Exercise prompt: Give the count of lines containing the string "this", with no other output.

--- Begin Available data ---

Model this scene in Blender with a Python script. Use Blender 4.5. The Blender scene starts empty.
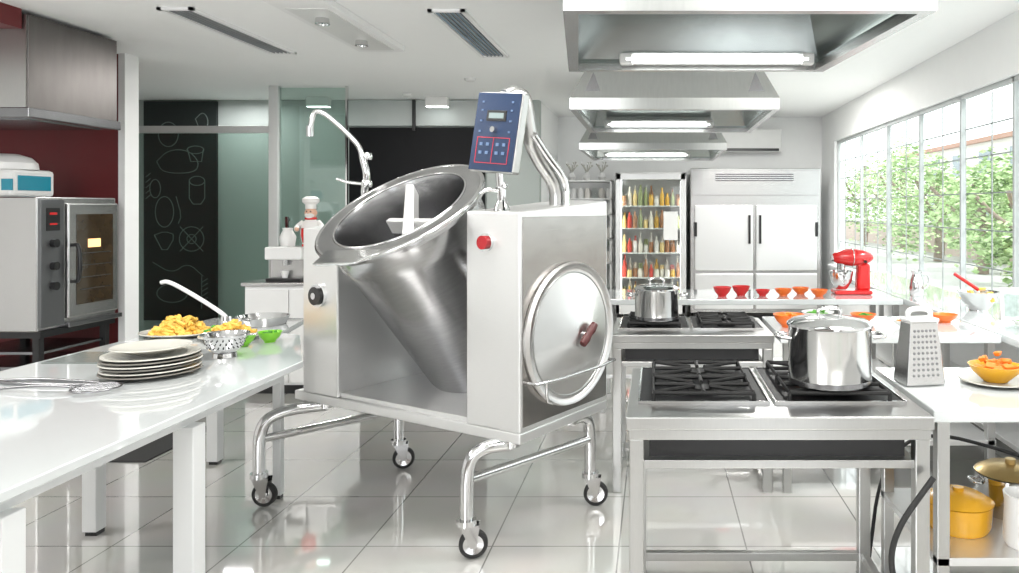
import bpy, math, random
from mathutils import Vector, Matrix
random.seed(7)
S=bpy.context.scene
try: S.view_settings.view_transform='Standard'
except Exception: pass
CUR=None
# ---------------------------------------------------------------- materials
def mat(name,col,rough=.5,metal=0.,var=.04,scale=8.,stretch=(1,1,1),bump=0.,emit=None,es=0.,coat=0.,aniso=0.,spec=.5):
    m=bpy.data.materials.new(name); m.use_nodes=True
    nt=m.node_tree; N=nt.nodes; L=nt.links; b=N['Principled BSDF']
    tc=N.new('ShaderNodeTexCoord'); mp=N.new('ShaderNodeMapping'); mp.inputs['Scale'].default_value=stretch
    nz=N.new('ShaderNodeTexNoise'); nz.inputs['Scale'].default_value=scale; nz.inputs['Detail'].default_value=3
    L.new(tc.outputs['Object'],mp.inputs[0]); L.new(mp.outputs[0],nz.inputs['Vector'])
    mx=N.new('ShaderNodeMix'); mx.data_type='RGBA'
    c=Vector(col[:3])
    mx.inputs[6].default_value=(*[max(0,v*(1-var)) for v in c],1)
    mx.inputs[7].default_value=(*[min(1,v*(1+var)) for v in c],1)
    L.new(nz.outputs['Fac'],mx.inputs[0]); L.new(mx.outputs[2],b.inputs['Base Color'])
    b.inputs['Roughness'].default_value=rough; b.inputs['Metallic'].default_value=metal
    b.inputs['Specular IOR Level'].default_value=spec
    if coat: b.inputs['Coat Weight'].default_value=coat; b.inputs['Coat Roughness'].default_value=.05
    if bump:
        bp=N.new('ShaderNodeBump'); bp.inputs['Strength'].default_value=bump; bp.inputs['Distance'].default_value=.01
        L.new(nz.outputs['Fac'],bp.inputs['Height']); L.new(bp.outputs[0],b.inputs['Normal'])
    if emit: b.inputs['Emission Color'].default_value=(*emit,1); b.inputs['Emission Strength'].default_value=es
    if aniso:
        b.inputs['Anisotropic'].default_value=aniso
        t=N.new('ShaderNodeTangent'); t.direction_type='RADIAL'; t.axis='Z'; L.new(t.outputs[0],b.inputs['Tangent'])
    return m
def glass(name,col,gl=.12,alpha=.9):
    m=bpy.data.materials.new(name); m.use_nodes=True; nt=m.node_tree; N=nt.nodes; L=nt.links
    N.remove(N['Principled BSDF']); o=N['Material Output']
    t=N.new('ShaderNodeBsdfTransparent'); t.inputs[0].default_value=(*col,1)
    g=N.new('ShaderNodeBsdfGlossy'); g.inputs['Roughness'].default_value=.03
    nz=N.new('ShaderNodeTexNoise'); nz.inputs['Scale'].default_value=3
    mr=N.new('ShaderNodeMapRange'); mr.inputs['To Min'].default_value=gl*.9; mr.inputs['To Max'].default_value=gl*1.1
    L.new(nz.outputs['Fac'],mr.inputs[0])
    mx=N.new('ShaderNodeMixShader'); L.new(mr.outputs[0],mx.inputs[0]); L.new(t.outputs[0],mx.inputs[1]); L.new(g.outputs[0],mx.inputs[2]); L.new(mx.outputs[0],o.inputs[0])
    return m
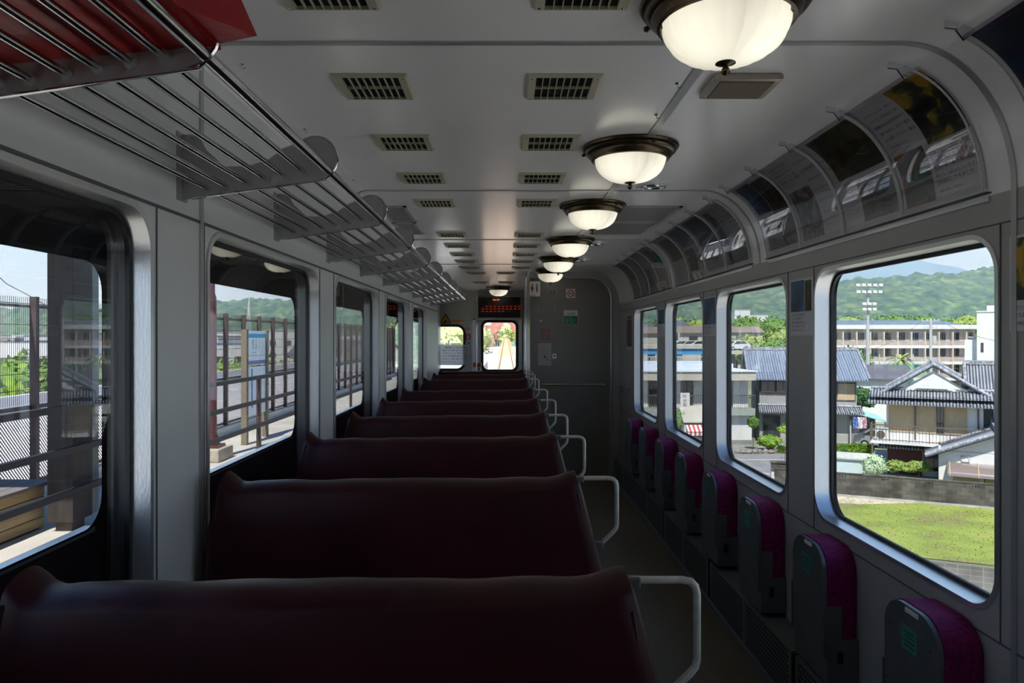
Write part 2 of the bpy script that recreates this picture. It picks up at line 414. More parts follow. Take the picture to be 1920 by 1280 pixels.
for idx, (a, b, c, d, r, cl) in enumerate(((lwx0, lwx1, lwz0, lwz1, .14, 'window_13'), (dwx0, dwx1, dwz0, dwz1, .1, 'window_14'))):
    root = bpy.data.objects.new(cl, None); COL.objects.link(root); struct(root); root.location = ((a+b)/2, YE, E+(c+d)/2)
    g = MB(); l1 = [(x, YE-.012, E+z) for x, z in rr_loop(a-.03, b+.03, c-.03, d+.03, r+.03)]; l2 = [(x, YE-.012, E+z) for x, z in rr_loop(a+.015, b-.015, c+.015, d-.015, r-.015)]
    l3 = [(x, YE+.06, E+z) for x, z in rr_loop(a+.015, b-.015, c+.015, d-.015, r-.015)]; l0 = [(x, YE, E+z) for x, z in rr_loop(a-.035, b+.035, c-.035, d+.035, r+.035)]
    g.strip(l1, l2); g.strip(l2, l3); g.strip(l0, l1); g.build('gasket', m_black, root, smooth=True)
    g = MB(); g.prism([(x, YE+.03, E+z) for x, z in rr_loop(a, b, c, d, r)], (0,0,0), (0,.005,0)); g.build('pane', m_gfront, root)
# vestibule left wall with door opening (light slit), saloon end return
mb = MB()
mb.box(XV-.03, XV, 9.36, 10.0, 0, E+HC); mb.box(XV-.03, XV, 12.6, YE, 0, E+HC); mb.box(XV-.03, XV, 9.9, 12.7, E+.25, E+HC); mb.box(XV-.03, XV, 9.9, 12.7, 0, E-.75)
mb.box(XV, XL, 9.36, 9.39, 0, E+HC)
struct(mb.build('wall_vestibule', m_walll))
d = thing('door_1', None, None, (XV, 11.3, 0)); struct(d)
for kk in ('label','category'):
    if kk in d: del d[kk]
mb = MB(); mb.box(XV-.02, XV-.005, 10.0, 12.6, E-.75, E-.7); mb.box(XV-.02, XV-.005, 11.25, 11.33, E-.75, E+.25); mb.build('door_frame', m_alu, d)
mb = MB(); mb.box(XV-.016, XV-.01, 10.0, 12.6, E-.7, E+.25); mb.build('pane', m_gside, d)
# front door leaf surround and chrome posts
def chrome_post(px, Y, r, label, z0=0, z1=HC+E):
    x = (px-VX)/F*Y; mb = MB(); mb.tube([(x, Y, z0), (x, Y, z1)], r, 10)
    t = thing('stanchion', label, 'pole', (x, Y, 0)); mb.build('pole', m_chrome, t, smooth=True)
    mb = MB(); mb.lathe([(r*2, 0), (r*2, .006), (r*1.1, .01)], (x, Y, z0), 14); mb.build('floor_flange', m_chrome, t, smooth=True)
    mb = MB(); mb.lathe([(r*1.1, -.01), (r*2, -.006), (r*2, 0)], (x, Y, z1), 14); mb.build('ceiling_flange', m_trim, t, smooth=True)
chrome_post(820, 9.5, .012, 'chrome stanchion at the left end of the saloon beside the doorway')
chrome_post(894, 12.9, .014, 'chrome stanchion left of the front door')
chrome_post(986, 9.34, .014, 'chrome stanchion at the corner of the grey partition')
mb = MB()  # door recess jambs and header
for px in (889, 976): mb.box(P(px-3,0,YE).x, P(px+3,0,YE).x, YE-.06, YE, 0, E+.36)
mb.box(P(886,0,YE).x, P(980,0,YE).x, YE-.06, YE, E+.34, E+.38)
struct(mb.build('trim_door_frame', m_alu))
# ring seams
for i, y in enumerate((2.09, 4.19, 6.29, 8.39)):
    mb = MB()
    pr = [(XL, -1.7), (XL, .4)] + prof + [(XR, .3), (XR, -1.7)]
    def inset(pp, d):
        out = []
        for j, (x, z) in enumerate(pp):
            cx, cz = .3, -.2
            a = Vector((pp[max(0,j-1)][0], pp[max(0,j-1)][1])); b = Vector((pp[min(len(pp)-1,j+1)][0], pp[min(len(pp)-1,j+1)][1]))
            t = (b-a).normalized(); n = Vector((t.y, -t.x)); out.append((x+n.x*d, z+n.y*d))
        return out
    p0, p1 = inset(pr, 0), inset(pr, .005)
    keep = lambda L: L
    # interrupted where windows are: only pillars, so clip to cove and wall segments
    def band(q0, q1, y0, y1):
        n = len(q0)
        mb.add([(x, y0, E+z) for x, z in q1]+[(x, y1, E+z) for x, z in q1]+[(x, y0, E+z) for x, z in q0]+[(x, y1, E+z) for x, z in q0],
               [(i, i+1, n+i+1, n+i) for i in range(n-1)]+[(i, i+1, 2*n+i+1, 2*n+i) for i in range(n-1)]+[(n+i, n+i+1, 3*n+i+1, 3*n+i) for i in range(n-1)])
    s0 = next(j for j in range(len(pr)) if pr[j] == prof[0])
    if y < 2.1: rng = range(0, len(pr)-0)
    else: rng = range(s0, len(pr)-2)
    idx = list(rng)
    if y < 2.1: idx = [j for j in idx]
    band([p0[j] for j in idx], [p1[j] for j in idx], y-.011, y+.011)
    if False: pass
    struct(mb.build('trim_%d' % (i+1), m_trim, smooth=True))
# longitudinal strip along the lamps, corner strip at the left, wall belts
mb = MB(); mb.box(.607, .637, YB, YP, E+HC-.006, E+HC-.001); struct(mb.build('trim_lamp_strip', m_trim))
mb = MB(); mb.box(-.862, -.855, YB, YP, E+HC-.0035, E+HC-.0005); struct(mb.build('trim_corner_seam', m_seam))
mb = MB(); mb.box(XL, XL+.004, YB, 9.3, E+.335, E+.343)
for i in range(5):
    a = WL[i][1]; b = WL[i+1][0]
    for y in (a+.04, b-.03): mb.box(XL, XL+.003, y-.002, y+.002, E-1.4, E+.335)
struct(mb.build('trim_left_belt', m_seam))
mb = MB(); mb.box(XR-.003, XR, YB, 9.3, E-.93, E-.925); mb.box(XR-.003, XR, YB, 9.3, E+.345, E+.349)
for i in range(5):
    a = WR[i][1]; b = WR[i+1][0]
    for y in (a+.02, b-.02): mb.box(XR-.003, XR, y-.002, y+.002, E-.925, E+.345)
struct(mb.build('trim_right_belt', m_seam))
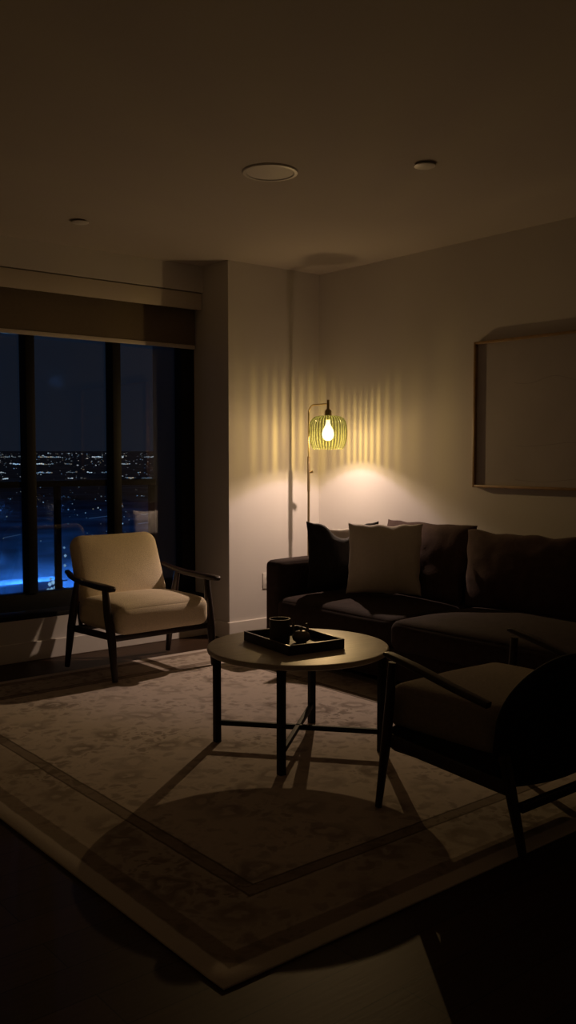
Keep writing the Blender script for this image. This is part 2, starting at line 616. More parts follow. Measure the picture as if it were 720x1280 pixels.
def pad_bm(outline, thick, rings=(1, .995, .98, .955, .92, .85, .7, .45, .2), power=0.42, bend=0.0, taper=None, puff=0.0):
    """padded panel from a convex outline in the xz plane (list of (x, z)); rounded rim, bent round z by bend"""
    bm = bmesh.new()
    n = len(outline)
    cx = sum(p[0] for p in outline) / n
    cz = sum(p[1] for p in outline) / n
    wmax = max(abs(p[0] - cx) for p in outline)

    def place(x, z, y):
        y2 = y + bend * (x / wmax) ** 2
        return bm.verts.new((x, y2, z))

    def th(s):
        return thick / 2 * (max(0.0, 1 - s ** 10)) ** power + puff * (1 - s * s)

    rim = None
    layers = {1: [], -1: []}
    for side in (1, -1):
        for s in rings:
            if s == 1:
                if rim is None:
                    rim = [place(x, z, 0) for x, z in outline]
                layers[side].append(rim)
            else:
                layers[side].append([place(cx + (x - cx) * s, cz + (z - cz) * s, side * th(s)) for x, z in outline])
        c = place(cx, cz, side * th(0))
        ls = layers[side]
        for a, b in zip(ls[:-1], ls[1:]):
            for k in range(n):
                k2 = (k + 1) % n
                bm.faces.new((a[k], a[k2], b[k2], b[k]))
        for k in range(n):
            bm.faces.new((ls[-1][k], ls[-1][(k + 1) % n], c))
    return bm


def round_rect(w, z0, z1, rt, rb, wb=None, m=10):
    """outline with top corner radius rt, bottom radius rb; wb = bottom width"""
    wb = wb or w
    out = []
    for sx, sz, a0, r in ((1, 1, 0, rt), (-1, 1, 90, rt), (-1, -1, 180, rb), (1, -1, 270, rb)):
        ww = w if sz > 0 else wb
        cx = sx * (ww / 2 - r)
        cz = (z1 - r) if sz > 0 else (z0 + r)
        for k in range(m + 1):
            a = math.radians(a0 + 90 * k / m)
            out.append((cx + r * math.cos(a), cz + r * math.sin(a)))
    # densify the straight runs
    dense = []
    for i, p in enumerate(out):
        q = out[(i + 1) % len(out)]
        L = math.hypot(q[0] - p[0], q[1] - p[1])
        k = max(1, int(L / 0.04))
        for j in range(k):
            dense.append((p[0] + (q[0] - p[0]) * j / k, p[1] + (q[1] - p[1]) * j / k))
    return dense


def rot_x(bm, ang, pivot=(0, 0, 0)):
    bmesh.ops.rotate(bm, verts=bm.verts[:], cent=pivot, matrix=Matrix.Rotation(ang, 3, 'X'))
    return bm


def move(bm, v):
    bmesh.ops.translate(bm, verts=bm.verts[:], vec=v)
    return bm


def tag(o, label, cat, group=None, kind=None):
    o['label'] = label
    o['category'] = cat
    if group:
        o['group'] = group
    if kind:
        o['kind'] = kind
    return o


def thing(name, label, cat, loc=(0, 0, 0), rz=0.0, group=None):
    o = bpy.data.objects.new(name, None)
    o.empty_display_size = 0.1
    COL.objects.link(o)
    o.location = loc
    o.rotation_euler = (0, 0, rz)
    return tag(o, label, cat, group)


def structure(name, bm, mat, label=None, cat=None, smooth=0, parent=None):
    o = link_mesh(name, bm, mat, parent, smooth)
    if parent is None:
        o['kind'] = 'structure'
        if label:
            o['label'] = label
            o['category'] = cat
    return o


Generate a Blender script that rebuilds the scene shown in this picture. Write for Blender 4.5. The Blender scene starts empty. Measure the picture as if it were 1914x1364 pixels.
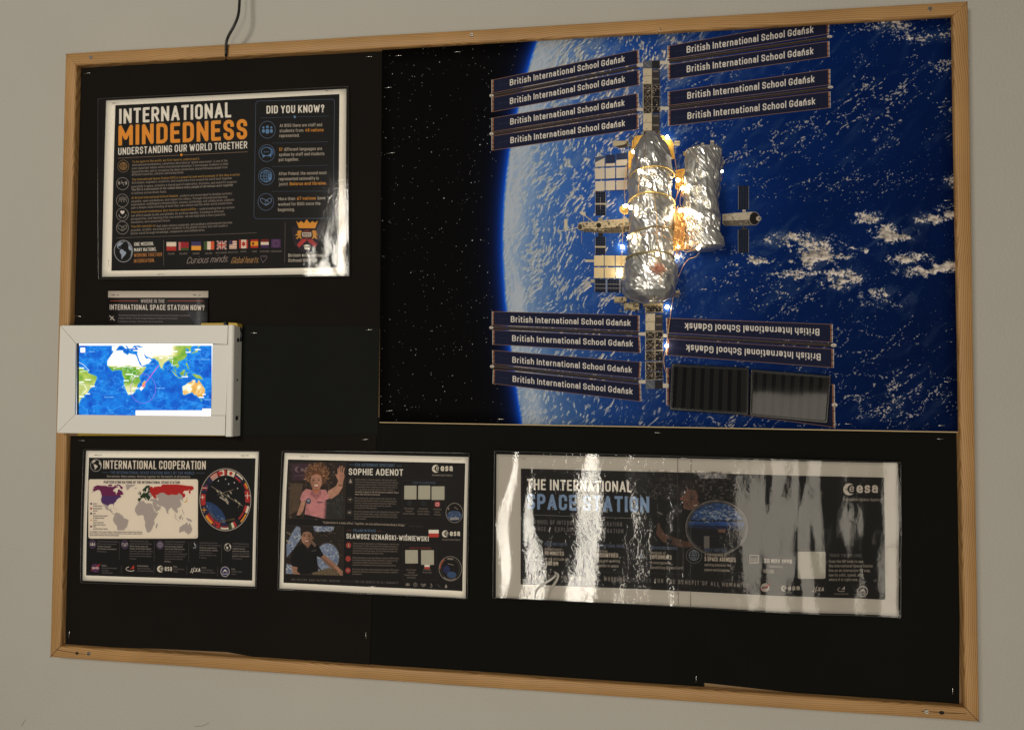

--- End Available data ---

Worked solution: 4